Desde a sua criação, os globos de ouro foram vistos como uma gala produzida por holandeses, para fazer brilhar vedetas e programas da SIC. Num país onde a televisão privada dava os primeiros passos, os globos mostravam para uma grande audiência os protagonistas da televisão, do espectáculo e das artes, nomeados por uma revista sobre famosos, preocupada em fazer brilhar a maquilhagem, os vestidos e as caras bonitas.
No início, muitos dos convidados do Teatro e do Cinema, renitentes, não iam às galas, numa total indiferença face ao evento que consideravam simplório e ignorante. Com o passar do tempo, os globos foram conquistando credibilidade, com uma orquestra ao serviço, a procura de grandeza na sequência de abertura, nos números musicais e de dança, na visibilidade que sempre procuraram dar aos criadores portugueses.
E de repente, não sei bem em que ano, “as gentes da cultura” começaram a aparecer. Encenadores, produtores, actores, do melhor Cinema e Teatro Português passaram a estar na plateia. Nomes grandes como João Lourenço, Vera San Payo de Lemos, Irene Cruz, José Miguel Cintra, Eunice Munõz, Miguel Guilherme, Manoel de Oliveira, Paulo Branco.
Ao receberem o globo, nas suas palavras, tantas vezes carregadas de emoção, percebemos que o palco dos globos passou a ser um espaço de desabafo, de agradecimento a um Portugal maior, uma maioria que não vai ao teatro nem compra bilhetes para ver um filme português, mas paga impostos e assim em parte permite que o Teatro e o Cinema existam. Um Portugal que se emociona com os seus actores e que os segue, nem que seja pelo único meio acessível a todos - a televisão.
Ontem foi o dia de os ouvirmos outra vez.
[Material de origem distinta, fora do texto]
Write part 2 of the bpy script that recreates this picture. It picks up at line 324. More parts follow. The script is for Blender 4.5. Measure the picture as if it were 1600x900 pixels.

Não para dizer obrigado Portugal, mas para se despedirem e mostrarem a sua profunda mágoa por estarem sem perspectivas de futuro, sem apoios para fazer a arte acontecer. Até Churchill foi citado. E foi triste ouvir um, outro e outro ainda, dizer as mesmas palavras de frustração e de vazio. Este foi o ano em que nos falaram em horário nobre das suas incertezas.
Esperemos que essa visibilidade empurre a máquina burocrática do Estado, a tomar decisões, a avançar com a nova lei do Cinema e do Audiovisual e a ser rápida na resposta aos casos dramáticos. E que todos os agentes de cultura continuem a passar a mensagem de urgência e não esperem dinheiro do Estado que está falido. Continuem a ir às empresas, aos fundos, a quem tem capital, lá fora, cá dentro onde for preciso, para conseguirem fazer aquilo que há de mais humano em nós, a capacidade de produzir cultura.